Retype the run of lines that opens with the line containing "Write a Blender" and closes with the line containing "PI = math.pi", exactly and inclusively, but skip the pictures.

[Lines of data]
┄┄┄┄┄┄┄┄┄┄┄┄┄┄┄┄┄┄┄┄

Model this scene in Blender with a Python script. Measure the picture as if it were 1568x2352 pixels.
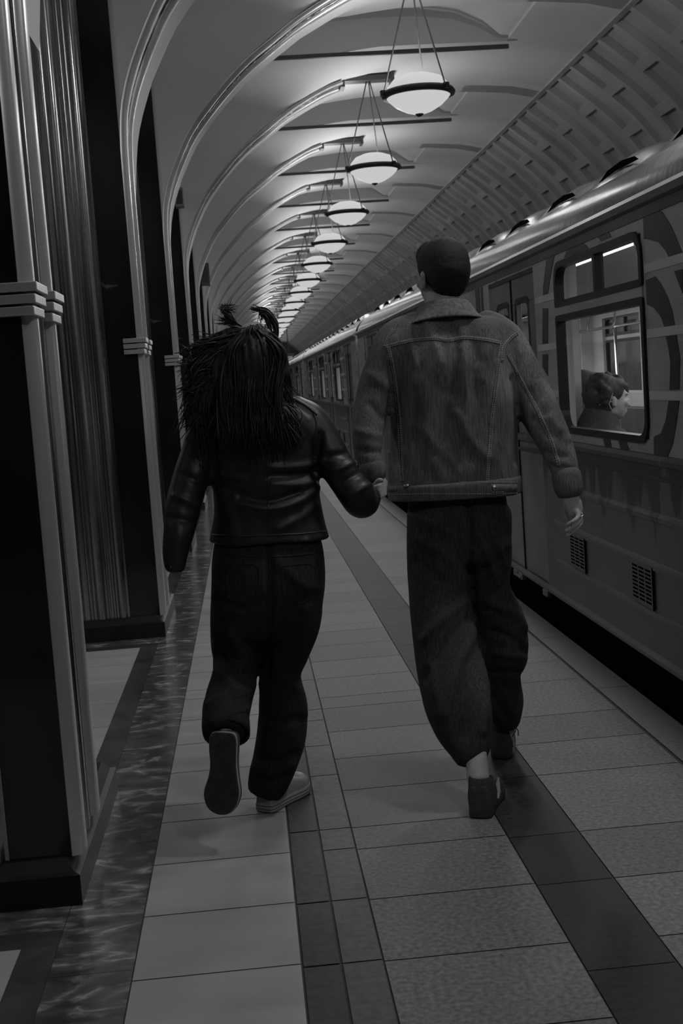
import bpy, bmesh, math, random
import numpy as np
from mathutils import Vector, Matrix, noise
from mathutils.bvhtree import BVHTree
random.seed(7); np.random.seed(7)
for o in list(bpy.data.objects): bpy.data.objects.remove(o)
SC = bpy.context.scene
COL = SC.collection

# ------------------------------------------------------------------ camera
FPX = 2900.0; CAMH = 1.42
def _axes(vp=(558, 890), r=.07):
    Y = np.array([vp[0]-784, -(vp[1]-1176), -FPX], float); Y /= np.linalg.norm(Y)
    X = np.array([1, r, 0.]); X -= X.dot(Y)*Y; X /= np.linalg.norm(X)
    return np.array([X, Y, np.cross(X, Y)])
RW = _axes()                       # camera vector -> world vector
cam_d = bpy.data.cameras.new('camera'); cam = bpy.data.objects.new('camera', cam_d); COL.objects.link(cam)
cam_d.sensor_fit = 'VERTICAL'; cam_d.sensor_height = 36.0; cam_d.lens = 36.0*FPX/2352
cam_d.clip_start = .05; cam_d.clip_end = 400
cam.matrix_world = Matrix.Translation((0, 0, CAMH)) @ Matrix(RW.tolist()).to_4x4()
SC.camera = cam
cam_d.dof.use_dof = True; cam_d.dof.focus_distance = 4.8; cam_d.dof.aperture_fstop = 9.0
CAMP = np.array([0, 0, CAMH])
def ray(px, py): return RW @ np.array([px-784, -(py-1176), -FPX])
def at(px, py, y):                 # pixel -> world point at depth y
    d = ray(px, py); return Vector(CAMP + d*(y/d[1]))
def atX(px, py, x):
    d = ray(px, py); return Vector(CAMP + d*(x/d[0]))
def proj(P):                       # n x 3 world -> n x 2 px
    c = (np.asarray(P)-CAMP) @ RW
    return np.stack([784+FPX*c[:, 0]/-c[:, 2], 1176-FPX*c[:, 1]/-c[:, 2]], 1)

# ------------------------------------------------------------------ light levels
LAMP_DOWN = 22.0; LAMP_UP = 11.0; LAMP_ROUND = 21.0; LAMP_GLASS = .56; CAR_LIGHT = 5.0; HALL_LAMP = 30.0
w = bpy.data.worlds.new('world'); SC.world = w; w.use_nodes = True
w.node_tree.nodes['Background'].inputs[0].default_value = (.5, .5, .5, 1)
w.node_tree.nodes['Background'].inputs[1].default_value = .006
SC.view_settings.view_transform = 'Standard'; SC.view_settings.look = 'None'
SC.view_settings.exposure = 0; SC.view_settings.gamma = 1; SC.view_settings.use_curve_mapping = False

# ------------------------------------------------------------------ materials
def nodes(name):
    m = bpy.data.materials.new(name); m.use_nodes = True
    nt = m.node_tree; return m, nt, nt.nodes['Principled BSDF']
def N(nt, t, **kw):
    n = nt.nodes.new(t)
    for k, v in kw.items():
        if k.startswith('i_'): n.inputs[k[2:]].default_value = v
        else: setattr(n, k, v)
    return n
def coords(nt, scale=(1, 1, 1), kind='Object'):
    tc = N(nt, 'ShaderNodeTexCoord'); mp = N(nt, 'ShaderNodeMapping'); mp.inputs['Scale'].default_value = scale
    nt.links.new(tc.outputs[kind], mp.inputs[0]); return mp.outputs[0]
def ramp(nt, fac, stops):
    r = N(nt, 'ShaderNodeValToRGB'); e = r.color_ramp.elements
    while len(e) < len(stops): e.new(.5)
    for i, (p, v) in enumerate(stops): e[i].position = p; e[i].color = (v, v, v, 1)
    nt.links.new(fac, r.inputs[0]); return r.outputs[0]
def mat(name, v, rough=.5, metal=0, var=.15, scale=(4, 4, 4), detail=4, bump=0, bscale=None, bdist=.002, coat=0, spec=.5, tint=False, v2=None, stops=None, rvar=0):
    m, nt, b = nodes(name)
    co = coords(nt, scale); nz = N(nt, 'ShaderNodeTexNoise', i_Scale=1.0, i_Detail=float(detail)); nt.links.new(co, nz.inputs['Vector'])
    st = stops or [(.3, v*(1-var)), (.7, v*(1+var))]
    c = ramp(nt, nz.outputs['Fac'], st)
    if tint:
        a = N(nt, 'ShaderNodeAttribute'); a.attribute_name = 'tint'
        mx = N(nt, 'ShaderNodeMix', data_type='RGBA', blend_type='MULTIPLY'); mx.inputs[0].default_value = 1
        nt.links.new(c, mx.inputs[6]); nt.links.new(a.outputs['Color'], mx.inputs[7]); c = mx.outputs[2]
    nt.links.new(c, b.inputs['Base Color'])
    b.inputs['Roughness'].default_value = rough; b.inputs['Metallic'].default_value = metal
    b.inputs['Specular IOR Level'].default_value = spec
    if coat: b.inputs['Coat Weight'].default_value = coat; b.inputs['Coat Roughness'].default_value = .08
    if rvar:
        nt.links.new(ramp(nt, nz.outputs['Fac'], [(.3, max(rough-rvar, .02)), (.7, rough+rvar)]), b.inputs['Roughness'])
    if bump:
        bs = coords(nt, bscale or tuple(8*s for s in scale)); n2 = N(nt, 'ShaderNodeTexNoise', i_Scale=1.0, i_Detail=3.0); nt.links.new(bs, n2.inputs['Vector'])
        bp = N(nt, 'ShaderNodeBump', i_Strength=float(bump), i_Distance=bdist); nt.links.new(n2.outputs['Fac'], bp.inputs['Height']); nt.links.new(bp.outputs[0], b.inputs['Normal'])
    return m
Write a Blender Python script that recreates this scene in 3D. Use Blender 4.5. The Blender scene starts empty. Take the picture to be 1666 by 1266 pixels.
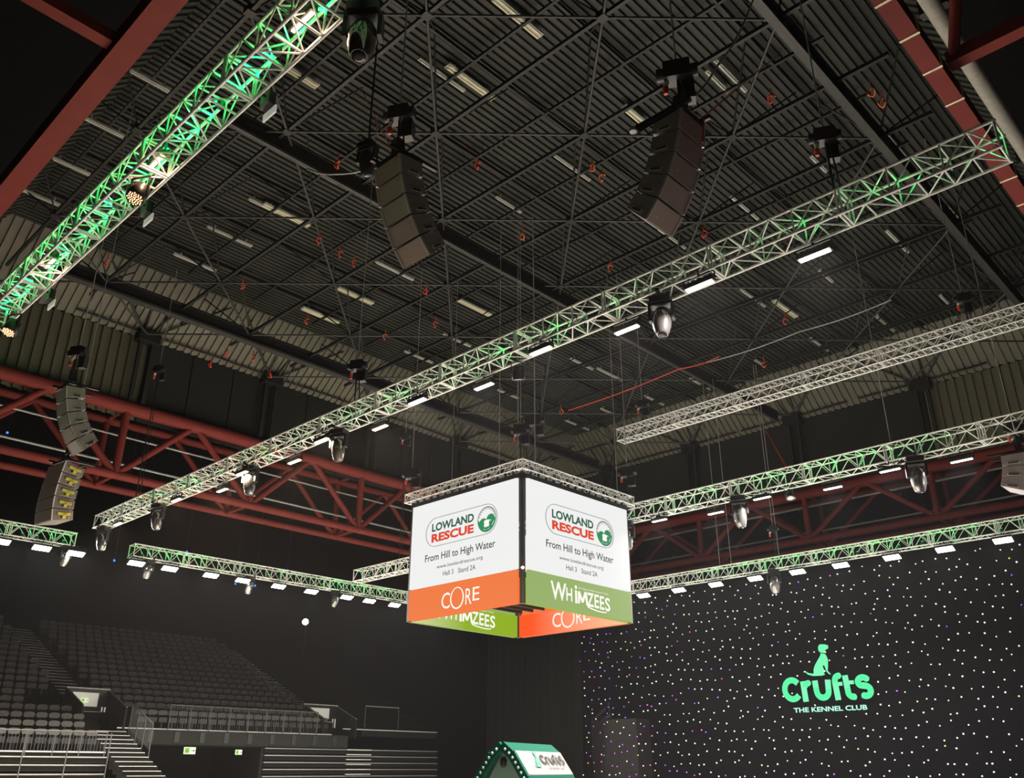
import bpy, math, random
from mathutils import Vector, Matrix
random.seed(7)
C = bpy.context.scene.collection
SC = bpy.context.scene
PI = math.pi

# ------------------------------------------------------------------ camera
CH = 1.6
F_PX = 1412.04
pit, rol, yaw = math.radians(23.651), math.radians(0.0987), math.radians(43.812)
fw = Vector((-math.sin(yaw)*math.cos(pit), math.cos(yaw)*math.cos(pit), math.sin(pit)))
rt0 = Vector((math.cos(yaw), math.sin(yaw), 0)); up0 = rt0.cross(fw)
rt = math.cos(rol)*rt0 + math.sin(rol)*up0
up = math.cos(rol)*up0 - math.sin(rol)*rt0
cam = bpy.data.cameras.new('camera'); cam.sensor_fit = 'HORIZONTAL'; cam.sensor_width = 36
cam.lens = F_PX/1666*36; cam.clip_end = 300
co = bpy.data.objects.new('camera', cam); C.objects.link(co)
co.matrix_world = Matrix(((rt.x, up.x, -fw.x, 0), (rt.y, up.y, -fw.y, 0), (rt.z, up.z, -fw.z, CH), (0, 0, 0, 1)))
SC.camera = co
SC.view_settings.view_transform = 'Standard'; SC.view_settings.look = 'None'
SC.view_settings.exposure = 0; SC.view_settings.gamma = 1
w = bpy.data.worlds.new('world'); SC.world = w; w.use_nodes = True
w.node_tree.nodes['Background'].inputs[0].default_value = (0.5, 0.55, 0.5, 1)
w.node_tree.nodes['Background'].inputs[1].default_value = 0.0
LAMP_W = 430.0      # arena batten
HAZE = 0.00024
GREEN_W = 9.0       # green uplighters inside the trusses

def ray(px, py):
    return ((px-833)*rt - (py-633)*up + F_PX*fw).normalized()
O = Vector((0, 0, CH))
def aX(px, py, X): d = ray(px, py); return O + d*(X/d.x)
def aY(px, py, Y): d = ray(px, py); return O + d*(Y/d.y)
def aZ(px, py, Z): d = ray(px, py); return O + d*((Z-CH)/d.z)
def aD(px, py, D):
    d = ray(px, py); return O + d*(D/math.hypot(d.x, d.y))

# ------------------------------------------------------------------ materials
def mat(name, col, rough=.6, metal=0, emit=None, es=0, noise=0, nscale=3, alpha=None, spec=None):
    m = bpy.data.materials.new(name); m.use_nodes = True
    nt = m.node_tree; b = nt.nodes['Principled BSDF']
    b.inputs['Base Color'].default_value = (*col, 1); b.inputs['Roughness'].default_value = rough
    b.inputs['Metallic'].default_value = metal
    if spec is not None: b.inputs['Specular IOR Level'].default_value = spec
    if emit: b.inputs['Emission Color'].default_value = (*emit, 1); b.inputs['Emission Strength'].default_value = es
    if noise:
        t = nt.nodes.new('ShaderNodeTexCoord'); n = nt.nodes.new('ShaderNodeTexNoise'); n.inputs['Scale'].default_value = nscale
        n.inputs['Detail'].default_value = 6
        r = nt.nodes.new('ShaderNodeMapRange'); r.inputs['To Min'].default_value = 1-noise; r.inputs['To Max'].default_value = 1+noise
        mx = nt.nodes.new('ShaderNodeVectorMath'); mx.operation = 'SCALE'; mx.inputs[0].default_value = col
        nt.links.new(t.outputs['Object'], n.inputs['Vector']); nt.links.new(n.outputs['Fac'], r.inputs['Value'])
        nt.links.new(r.outputs[0], mx.inputs['Scale']); nt.links.new(mx.outputs[0], b.inputs['Base Color'])
    if alpha is not None: b.inputs['Alpha'].default_value = alpha
    if es and es < 400: m.cycles.emission_sampling = 'NONE'
    return m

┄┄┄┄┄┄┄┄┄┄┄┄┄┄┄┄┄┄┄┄

• _Answer to the problem_
Write a Blender Python script that recreates this scene in 3D. Use Blender 4.5. The Blender scene starts empty. Take the picture to be 1666 by 1266 pixels.
import bpy, math, random
from mathutils import Vector, Matrix
random.seed(7)
C = bpy.context.scene.collection
SC = bpy.context.scene
PI = math.pi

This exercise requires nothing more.